The unique collaboration with Clayton State University will include a performance of the one-act 1904 drama by Irish playwright John Millington Synge. That will be followed with a performance of the 1927 Ralph Vaughan Williams opera, which is based on the play, produced by the International Opera Center at Brenau University. The opera and the play will be repeated at 7 p.m. Friday, April 18, at the Clayton State Theatre on the Morrow, Ga., campus. Performances in both venues are open to the public. Admission is $10 at Brenau and $5 at Clayton State.
"This is a first in opera and theater," said William Fred Scott, director of the Brenau opera center and the university's artist-in-residence. "I know of no other time in which both the play and the opera versions of 'Riders to the Sea' have been on the same performance bill."

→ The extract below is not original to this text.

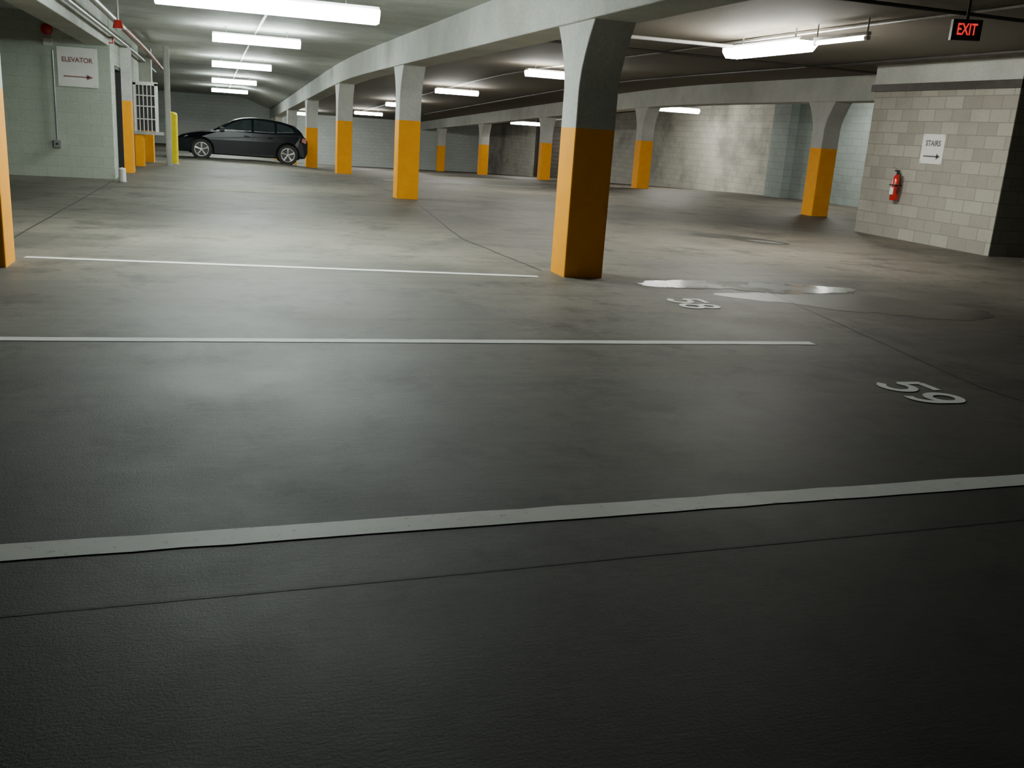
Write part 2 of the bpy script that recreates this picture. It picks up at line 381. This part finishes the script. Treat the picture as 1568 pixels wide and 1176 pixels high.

Scott said the collaboration with Clayton State is also a first for both institutions, adding that he is "delighted that we both will be able to expand beyond our normal performance venues."
"We have so much talent in colleges and universities in north Georgia. Brenau's outstanding theater program has enjoyed a long and successful relationship with Gainesville State College in the Gainesville Theatre Alliance, and hopefully this new collaboration will open doors for more cross-discipline endeavors with other institutions."
The April 11 program at Brenau is the International Opera Center's annual spring program. It also will include a performance of "The Telephone," the 1937 comic opera by Italian-born American composer Gian Carlo Menotti. That work, said Scott, provides an excellent counterpoint to the deadly serious Synge and Williams pieces.
"As another 'first' for the April 11 Brenau performance, it is extremely unlikely that you will ever see those two short operas, the very funny and animated Menotti on the same program with the moody, edgy, atmospheric Williams piece," said Scott. "The two works in one evening will provide audiences with an excellent idea of emotion and tone that opera offers."
Featured operatic performers, which blend professional and students, include contralto Laurie Swann, a 1983 Brenau graduate who will sing the lead part of Maurya in "Riders to the Sea," coloratura soprano Cassandra Gabrell, a 2007 Brenau graduate currently enrolled in Brenau's fifth-year opera performance certificate program as Lucy in "The Telephone," and soprano Robin Brackett, a Brenau senior who will sing the role of Cathleen in the Vaughan Williams opera.
Other musical performers include baritone Brent Davis of Cumming, Ga., in the roles Bartley in "Riders" and rounding out the two-person cast as Ben in "Telephone," and other "Riders" cast members - Atlanta soprano Katie Baughman as Nora, and Brenau sophomore Christy Harris, a mezzo-soprano in the role of The Woman.
Clayton State Theatre Artistic Director Phillip DePoy directs both performances of the Synge play.
Since its first performance in 1904 at what has become the Abbey Theatre in Dublin, "Riders to the Sea" is considered one of the seminal works of contemporary drama. Noted for capturing the poetic dialogue as well as for its controversial takes on nationalism and religion in the troubled land at the beginning of the 20th Century, the one-act tragedy is set in the Aran Islands of western Ireland. The Williams one-act opera, which debuted in 1937 10 years after English composer completed the vocal score, maintained sensitivity to the rhythm of language and lilting syntax so well expressed in Synge's dialog; it is widely considered to be the composer's best operatic work.